Mammoth Companions And Sun-Wheels
Oct. 6th, 2011 07:08 pmNew Words: 3300 (1800 / 1500) on Chapter 1 ("Those Who Came First") Part 1 ("The Skystone Hunter") of Arizona. Nakuq finds himself the unlikely companion of an ostracized mammoth, meets up with someone he thought got eaten by a sabertooth, and watches the holy woman stand at the center of a sun-wheel singing a prayer. I also included the first made-up song of the book, such as the kind that my Shenandoah novels were full of.
Total Words: 8900. Getting a little sprawling already, but I'm telling myself in the first draft this is OK, since the book will be so big that I'll likely need to get it edited and have it sell as an e-book anyway. This may or may not be true, but it helps stifle the internal censor (somewhat).
Reason For Stopping: Getting ready for work.
Book Year: 8944 B.C.
Mammalian Assistance: None either day--they were all hanging out in the open windows.
Exercise: Walks around the neighborhood with Tucker the Big Dog around the neighborhood both days; walking down to campus both days.
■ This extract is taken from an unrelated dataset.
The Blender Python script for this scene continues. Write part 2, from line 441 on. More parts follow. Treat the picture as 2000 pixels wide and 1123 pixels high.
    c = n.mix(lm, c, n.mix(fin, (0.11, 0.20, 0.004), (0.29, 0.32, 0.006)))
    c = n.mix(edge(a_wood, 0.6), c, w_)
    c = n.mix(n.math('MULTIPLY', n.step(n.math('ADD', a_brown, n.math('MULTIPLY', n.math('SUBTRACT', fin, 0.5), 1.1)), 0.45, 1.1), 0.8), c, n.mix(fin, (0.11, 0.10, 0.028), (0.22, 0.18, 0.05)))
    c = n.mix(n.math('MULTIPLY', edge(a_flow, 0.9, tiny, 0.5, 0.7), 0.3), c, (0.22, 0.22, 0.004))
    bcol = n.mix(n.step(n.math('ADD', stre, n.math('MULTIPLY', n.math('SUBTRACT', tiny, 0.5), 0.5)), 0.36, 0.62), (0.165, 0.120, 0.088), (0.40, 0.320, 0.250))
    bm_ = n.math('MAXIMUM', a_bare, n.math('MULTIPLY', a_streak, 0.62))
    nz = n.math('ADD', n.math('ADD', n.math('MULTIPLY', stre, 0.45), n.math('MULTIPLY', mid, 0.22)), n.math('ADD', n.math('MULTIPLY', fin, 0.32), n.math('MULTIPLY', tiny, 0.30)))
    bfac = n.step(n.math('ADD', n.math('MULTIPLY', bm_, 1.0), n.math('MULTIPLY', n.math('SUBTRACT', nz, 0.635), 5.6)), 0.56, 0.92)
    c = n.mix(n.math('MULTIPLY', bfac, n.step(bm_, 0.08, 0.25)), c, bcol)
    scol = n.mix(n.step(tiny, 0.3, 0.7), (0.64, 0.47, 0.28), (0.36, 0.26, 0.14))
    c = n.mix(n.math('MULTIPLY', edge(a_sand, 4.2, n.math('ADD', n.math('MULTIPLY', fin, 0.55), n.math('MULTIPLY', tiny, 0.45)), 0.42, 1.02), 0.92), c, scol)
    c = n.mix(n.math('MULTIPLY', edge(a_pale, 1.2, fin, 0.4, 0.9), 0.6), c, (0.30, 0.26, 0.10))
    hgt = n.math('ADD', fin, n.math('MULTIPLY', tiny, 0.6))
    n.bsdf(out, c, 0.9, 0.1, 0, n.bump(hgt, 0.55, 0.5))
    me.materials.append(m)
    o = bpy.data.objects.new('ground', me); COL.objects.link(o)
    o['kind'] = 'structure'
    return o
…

Weezie still seems disinclined to let anyone besides Laurie walk her.
Stimulants: Being able to have my forest-side Writing Room window open because it's warm outside.
Today's Opening Passage(s):
Yesterday: He ran for the San Pedro. His tracker’s senses told him that his hunters were not far behind and he was nearly blind with panic and grief, but some insistent part of his mind remembered that putting the mountain at his back would lead him toward the river. It was a miles-long trek through the valley, with some woodlands offering cover—and more protection that that, because he was being hunted by men who knew well how to follow the swaths that showed the paths of mammoths and bison, but much less well the tiny signs of a small creature’s passage.
Nakuq became that small creature. His arms wouldn’t let him climb trees, but he could hide in brush, and when woods parted with wide grasslands he could hide there as well. But the men were used to running for hours at a time; Nakuq was not. He knew he was close to the San Pedro, but the hunters were closer.
(Yes, at least for working purposes I'm using modern names in place of the unknown ones of prehistoric times.)
Today: That same night Nakuq remembered how he had lost the large skystone the Santa Cruz River gave him, and he thought it would be wise to offer an apology. “I’ll be back,” he told the curious Left Tusk, took his bone knife, and walked purposefully out of the tiny valley.
(To
Darling Du Jour: The wheel consisted of a small circle in the center, surrounded by the much vaster one that covered the plateau. From the central wheel were seven lines—sun rays, Salu explained—reaching out for the larger circle, which was the sky. The spaces made between the rays each represented the moon, the stars, and the handful of untwinkling stars—the planets, though Nakuq did not know the difference between planets and stars, only that the untwinkling bodies in the sky also moved differently.
She ordered them to lay her in the center circle. But once they released her she cast off the bison robe to reveal a gaunt, bony body that still managed to come to its feet and lift its arms to the sky. In a full voice louder and clearer than Nakuq had ever heard from her, she tilted her head back towards the sun and sang,
You, the Golden Sun who draws rain from the land,
You, the Golden Sun who sings the grain from the dirt,
Golden-Rayed one, we are insects in your hair
Yet you feed us, you warm us and the animals,
You hold back the ice that once invaded the land—
You who open every door of the sky and every corner of the land,
We are forever your children.
I ask your blessing once more upon all those of the Real Place!”
The last line startled Nakuq because he knew it meant blessing even those who had killed his family. But Genngha gave him no chance to protest. She locked him with a fierce look and opened one hand towards him.
He understood at once and handed her all the skystones in his pouch. She proceeded to lay a few in each space, with the largest number by far in the center, a gift to the sun.
Non-Research / Review Books In Progress: Michener; Follett.